You can't sell what you're not.

“You can’t sell what you’re not.”

It is rare in my biography that I come across “perfectly constructed” axioms, tenets, or observations. That is to say, the essence of something is rarely as simple to grasp as it is to state. I recently came across a statement which embodies the essence of value added selling.

“You can’t sell what you’re not.”

Think about that for a moment. Everybody reading this blog has had the occasion in their lives to cheat and win at something. You did, didn’t you? If even only once? The truth is that it’s no damn fun to cheat and win. And the higher the stakes, the more crushing the blow from conscience. Everyone reading this knows it. Unless…

Unless of course it’s OK with you to exploit an urgency; mark up a price in anticipation of marking it down; lie to or mislead someone who has trusted your authority; amplify a problem unethically or create one that wasn’t present; or even to answer their most trust-evident question: “What should I do? (Or what would you do if it was yours…)”…

Really? Never? Never even been remotely vague when you thought the answer to the customers’ question was out of their reach, or “pretended” to know something you didn’t know? Good for you! See, if your ethical intuition isn’t telling you, at the end of the day, that you were crooked in some way, then it is likely that you can’t lie, cheat, or steal from customers! Yay! Because you’re NOT that.

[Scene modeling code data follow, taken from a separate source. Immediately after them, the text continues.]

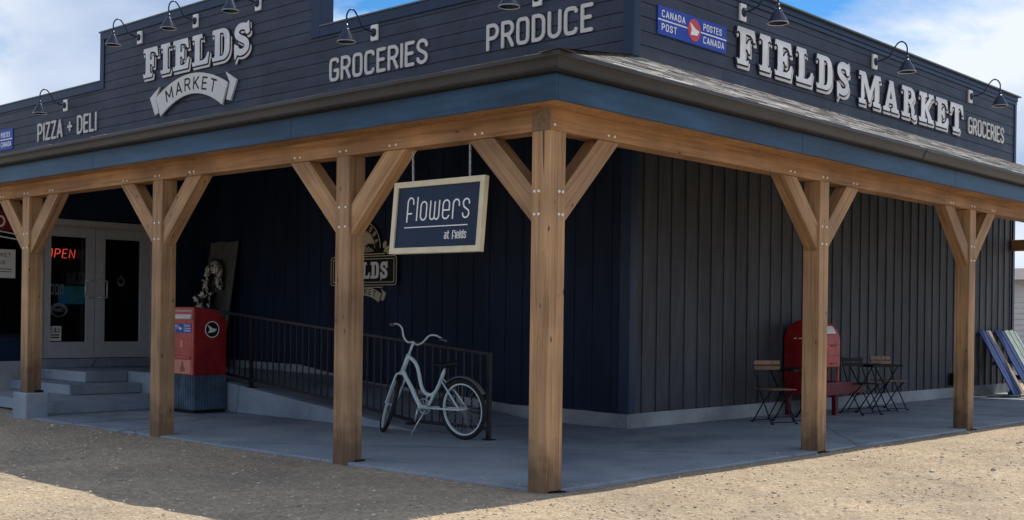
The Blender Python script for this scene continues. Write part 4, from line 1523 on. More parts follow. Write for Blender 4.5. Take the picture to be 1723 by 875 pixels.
# ------------------------------------------------------------------ emblem on the wall behind the second post
em = thing('emblem_sign', 'black and cream FIELDS emblem on the dark wall behind a post', 'sign', (-7.71, BY, 1.6))
EM = FR(-7.715, 2.03)
def rrect(x0, y0, x1, y1, r_):
    o_ = []
    for cx_, cy_, a0 in ((x1 - r_, y1 - r_, 0), (x0 + r_, y1 - r_, 90), (x0 + r_, y0 + r_, 180), (x1 - r_, y0 + r_, 270)):
        o_ += ell(cx_, cy_, r_, r_, a0, a0 + 90, 5)
    return o_
ring = lambda a, b_: [a, b_]
add_shape(MB(), [ell(0, .33, .385, .40, 0, 360, 48)[:-1]], .03, .05, EM).build('round_panel', M['black_ink'], em)
add_shape(MB(), [rrect(-.755, -.225, .755, .215, .05)], .03, .06, EM).build('name_panel', M['black_ink'], em)
ou = MB()
add_shape(ou, [rrect(-.755, -.225, .755, .215, .05), rrect(-.742, -.213, .742, .203, .045)], .06, .066, EM)
add_shape(ou, [rrect(-.70, -.185, .70, .175, .02), rrect(-.688, -.173, .688, .163, .018)], .06, .066, EM)
add_shape(ou, [[(-.48, .235), (.48, .235), (.48, .25), (-.48, .25)]], .05, .057, EM)
add_shape(ou, [[(-.42, -.262), (.42, -.262), (.42, -.248), (-.42, -.248)]], .03, .05, EM)
add_shape(ou, [ell(0, .33, .385, .40, 0, 180, 40) + ell(0, .33, .372, .387, 180, 0, 40)], .05, .056, EM)
add_shape(ou, [ell(0, .33, .255, .265, 0, 180, 30) + ell(0, .33, .245, .255, 180, 0, 30)], .05, .056, EM)
ou.build('outline', M['cream_paint'], em)
fld = MB()
for k in range(7):
    a0 = 20 + k * 20
    fld_pts = [(.03 * math.cos(R(a0)), .26 + .02 * math.sin(R(a0))), (.235 * math.cos(R(a0 - 5)), .262 + .10 * math.sin(R(a0 - 5))), (.235 * math.cos(R(a0 + 5)), .262 + .10 * math.sin(R(a0 + 5)))]
    add_shape(fld, [fld_pts], .05, .056, EM)
add_shape(fld, [ell(.0, .40, .235, .175, 0, 180, 20) + [(-.10, .42), (0.0, .46), (.10, .40)]], .05, .056, EM)
add_shape(fld, [[(-.10, .39), (-.02, .36), (.08, .38), (.10, .44), (0, .44)]], .056, .06, EM)
fld.build('field_picture', M['cream_paint'], em)
mt_ = MB()
tx = 'MANITOBA'
for i, c in enumerate(tx):
    a = 160 - 140 * i / (len(tx) - 1)
    mm_ = EM @ Matrix.Translation((.312 * math.cos(R(a)), .33 + .325 * math.sin(R(a)), 0)) @ Matrix.Rotation(R(a - 90), 4, 'Z') @ Matrix.Translation((-sans(c)[0] * .035, -.035, 0))
    add_shape(mt_, stroke_loops(sans(c)[1], .072, .95, .013), .05, .056, mm_)
mt_.build('arched_lettering', M['cream_paint'], em)
lv = MB()
for sg in (-1, 1):
    for (lx, ly, la, ln) in ((.50, .31, 38, .15), (.46, .38, 62, .12), (.55, .27, 20, .10)):
        pts = [(ln * (-.5 + u), .028 * math.sin(math.pi * u) * 1.3) for u in np.linspace(0, 1, 9)] + [(ln * (-.5 + u), -.028 * math.sin(math.pi * u) * 1.3) for u in np.linspace(1, 0, 9)[1:-1]]
        ca, sa = math.cos(R(la)), math.sin(R(la))
        q_ = [(sg * (lx + x * ca - y * sa), ly + x * sa + y * ca) for x, y in pts]
        add_shape(lv, [q_], .03, .045, EM)
lv.build('leaf_sprig', M['cream_paint'], em)
EMW = EM @ Matrix.Translation((-.56, -.125, 0))
ws = [western(c)[0] for c in 'FIELDS']
sx = 1.12 / (sum(ws) + .14 * 5)
x = 0
lw = MB()
for c, wd in zip('FIELDS', ws):
    f = western(c)[1]
    add_shape(lw, shape_loops(f, (-.12, -.3, wd + .2, 1.12), 1 / 48), .06, .07, EMW @ Matrix.Translation((x * sx, 0, 0)) @ Matrix.Diagonal((sx, .25, 1, 1)))
    x += wd + .14
lw.build('name_lettering', M['white'], em)
ribbon_geo(em, 0, 0, .40, .10, .13, .14, EM @ Matrix.Translation((0, -.31, -.01)), (M['cream_paint'], M['black_ink']), .06, 'MARKET', .075)

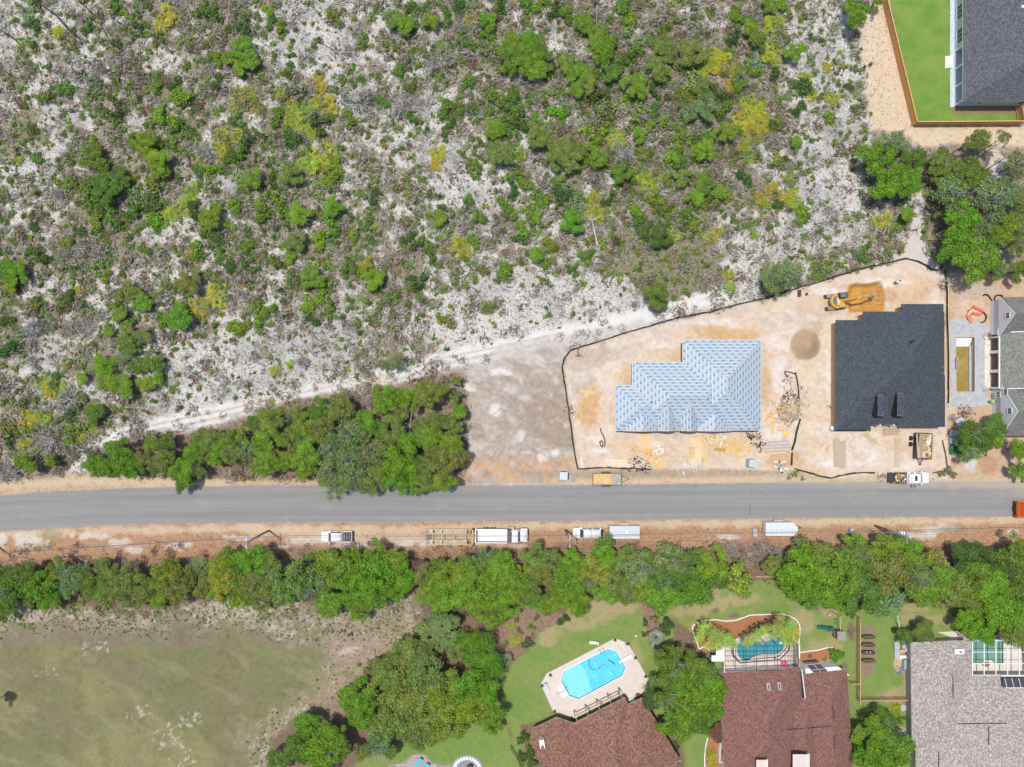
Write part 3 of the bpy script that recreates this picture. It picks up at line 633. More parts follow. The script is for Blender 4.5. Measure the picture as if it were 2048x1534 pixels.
def fan_mesh(name, seed, heads, nleaf, blades, L, yellow=0.0, droop=.3, zb=.0):
    """fan palms / palmettos: blades radiating from leaf heads"""
    rg = random.Random(seed); V = []; T = []
    for hx, hy, hz, hr in heads:
        for i in range(nleaf):
            a = rg.uniform(0, 6.283); el = rg.uniform(.1, 1.1); pl = hr*rg.uniform(.45, 1.0)
            cx, cy, cz = hx+math.cos(a)*pl*math.cos(el), hy+math.sin(a)*pl*math.cos(el), hz+pl*math.sin(el)*.8
            v = rg.uniform(.7, 1.25); yl = rg.random() < yellow
            t = np.array((v*rg.uniform(.8, 1.05), v, v*.8)) if not yl else np.array((1.5*v, 1.15*v, .6*v))
            for k in range(blades):
                b_ = a+(k/(blades-1)-.5)*4.2; ll = L*hr*rg.uniform(.8, 1.1)*(1-.25*abs(k/(blades-1)-.5))
                dx, dy = math.cos(b_), math.sin(b_); dz = math.sin(el)*.35-droop*rg.uniform(.4, 1)
                w = ll*.10; px_, py_ = -dy*w, dx*w
                m_ = (cx+dx*ll*.5, cy+dy*ll*.5, cz+dz*ll*.2)
                V += [(cx, cy, cz), (m_[0]+px_, m_[1]+py_, m_[2]), (cx+dx*ll, cy+dy*ll, cz+dz*ll), (m_[0]-px_, m_[1]-py_, m_[2])]
                T += [t*rg.uniform(.85, 1.15)]*4
    return q_mesh(name, np.array(V, float), np.array(T, float), [leafm])
def heads_rnd(seed, n, r, h=.25, hr=.4):
    q = random.Random(seed); return [(r*math.sqrt(q.random())*math.cos(a), r*math.sqrt(q.random())*math.sin(a), q.uniform(0, h), hr*q.uniform(.8, 1.2)) for a in [q.uniform(0, 6.28) for _ in range(n)]]
SH['y'] = [fan_mesh('palmetto', 70+i, heads_rnd(70+i, 13, .85, hr=.3), 9, 7, .85, .3) for i in range(4)]
SH['o'] = [shrub_mesh('olive_scrub', 80+i, 320, .2, twigs=8) for i in range(3)]
PALM = [fan_mesh('palm_fronds', 90+i, [(0, 0, 0, .45)], 26, 9, 1.25, .03, .5) for i in range(3)]
SILV = [fan_mesh('silver_palm_fronds', 95, [(0, 0, 0, .45)], 26, 9, 1.2, 0, .4)]
FEATH = []
def feather_mesh(seed, nf=14):
    rg = random.Random(seed); V = []; T = []
    for i in range(nf):
        a = 6.283*i/nf+rg.uniform(-.2, .2); el = rg.uniform(.1, .9); v = rg.uniform(.75, 1.25)
        for k in range(1, 15):
            s_ = k/15; cx = math.cos(a)*s_*math.cos(el*(1-s_)); cy = math.sin(a)*s_*math.cos(el*(1-s_)); cz = .45*math.sin(math.pi*min(1, s_*1.1)*.8)*math.sin(el+.3)-.25*s_*s_
            for sd in (-1, 1):
                L = .30*(1-.55*s_); dx = -math.sin(a)*sd*.85+math.cos(a)*.5; dy = math.cos(a)*sd*.85+math.sin(a)*.5
                V += [(cx, cy, cz), (cx+dx*L*.5+math.cos(a)*.035, cy+dy*L*.5+math.sin(a)*.035, cz), (cx+dx*L, cy+dy*L, cz-.08), (cx+dx*L*.5-math.cos(a)*.035, cy+dy*L*.5-math.sin(a)*.035, cz)]
                T += [np.array((v*1.1, v, v*.8))*rg.uniform(.85, 1.15)]*4
    return q_mesh('feather_fronds', np.array(V, float), np.array(T, float), [leafm])
FEATH = [feather_mesh(101, 18), feather_mesh(102, 15), feather_mesh(103, 13)]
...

You can’t sell what you’re not.

Ever wonder why so many salespeople just don’t get (or ever figure out why they should care about) the customers’ viewpoints and simple conversational selling? They can’t. It’s OK with them. Their bells AREN’T ringing the way yours are if you mislead a customer.

You can’t sell what you’re not.

You have to BE that. If you’re not willing or able to understand and embrace the roles of “salesmanship” and “trust” ethically and responsibly, then your salesmanship may never live up to your craftsmanship, product knowledge, or expertise.

It’s not impressive to make sales with unfair advantages. It IS impressive to play by the rules and still win.